Se proviamo a consultare l’Enciclopedia dell’Arte Medievale di G. Arnaldi, troviamo che il significato della parola chiesa è riconducibile in primo luogo alla comunità dei credenti che vivono all’interno di un determinato contesto civile poi, dopo l’editto di Costantino, lo spettro semantico si allarga per includere anche l’edificio che ha la funzione di accogliere il momento assembleare di quella comunità.
Del resto il Vangelo di Matteo sembra suggerire questa duplice funzione quando Cristo, rivolgendosi a Pietro, dice: “Tu sei Pietro e su questa pietra edificherò la mia Chiesa”. E’ evidente che Cristo buon pastore si occupa in primo luogo del gregge, e quindi di offrirgli un riparo che lo protegga dall’ingordigia dei lupi. Il riferimento evangelico all’edificio sacro, costruito sulla roccia perché resista agli attacchi del maligno, sembra essere citato in maniera inequivocabile dagli architetti cluniacensi che costruirono la nostra cattedrale la quale, nella sua struttura esterna, si presenta come una fortezza imprendibile con torri, archi e possenti strutture difensive.
All’interno la Cattedrale si caratterizza come una grande aula costituita dalla navata centrale, tutti gli altri spazi si connotano come funzionali a servizio dell’Assemblea.
Il Presbiterio è il proprium della dimensione sacerdotale e della ritualità liturgica, il portale d’ingresso, i transetti e il deambulatorio sono spazi a specifica connotazione didattica nei quali si articola la catechesi.
La cripta più propriamente detta confessio è il luogo ove un complesso sistema di rappresentazione iconografica spiega, in una mirabile sintesi, come l’Incarnazione riassuma in Cristo l’antropologia, la cultura e la civiltà dell’uomo, il tutto corroborato con espliciti rimandi alle fonti scritturali, patristiche ed al magistero ufficiale della Chiesa Romana. Un trattato apologetico contro la riforma protestante ma soprattutto un messaggio con tratti profetici, nel quale la Chiesa dimostra di vedere lontano ammonendo contro i rischi di un civiltà centrata sull’uomo che va incontro alle intemperanze di quella che sarebbe stata la civiltà e la cultura dell’illuminismo.

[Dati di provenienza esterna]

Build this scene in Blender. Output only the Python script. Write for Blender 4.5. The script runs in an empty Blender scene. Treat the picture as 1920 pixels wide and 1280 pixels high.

Certo, l’iconografia della Cattedrale si presta anche ad una lettura esoterica. Molti immagini sono difficili da interpretare con l’attuale strumentazione semiotica e quindi si prestano ad involute interpretazioni misteriche. Contro queste letture non è giusto elevare barricate, né ritengo sia corretto chiudere il tempio. L’uomo d’oggi si lascia interpellare dal mistero mosso da una insaziabile sete di verità. Abbiamo il dovere di studiare questo sistema iconografico e decodificarlo utilizzando gli stessi codici che utilizzarono i lapicidi dell’epoca per codificare sulla pietra il messaggio evangelico.
Il rischio più grande é quello di lasciarsi contaminare dal metodo esoterico, ove la verità è prerogativa degli iniziati e va espressa con cautela nella presunzione che non tutti siano in grado di coglierla. Questo rischio incombe sulla nostra comunità incerta sul suo futuro sia a livello civile che a livello ecclesiale.
Se la comunità verrà coinvolta con un serio e condiviso progetto di rilancio, sostenuto da un serio impegno formativo sulla partecipazione responsabile, io sono sicuro che saremo in grado di mettere delle solide basi per il nostro futuro. Nella dimensione ecclesiale, poi, finché siamo al riparo nella casa di Dio, nella nostra Cattedrale, sotto la guida pastorale della Chiesa che qui è rappresentata dal Pastorale di San Canio, siamo al sicuro, fiduciosi che la Vergine Maria Assunta in Cielo veglia su di noi.
Mi piace richiamare le parole che il Cardinale Martini pronunciò qui ad Acerenza quando ci suggeriva di aver cura della nostra tradizione e della nostra storia, “Dio é con Voi, siate segno di speranza” per il mondo contemporaneo.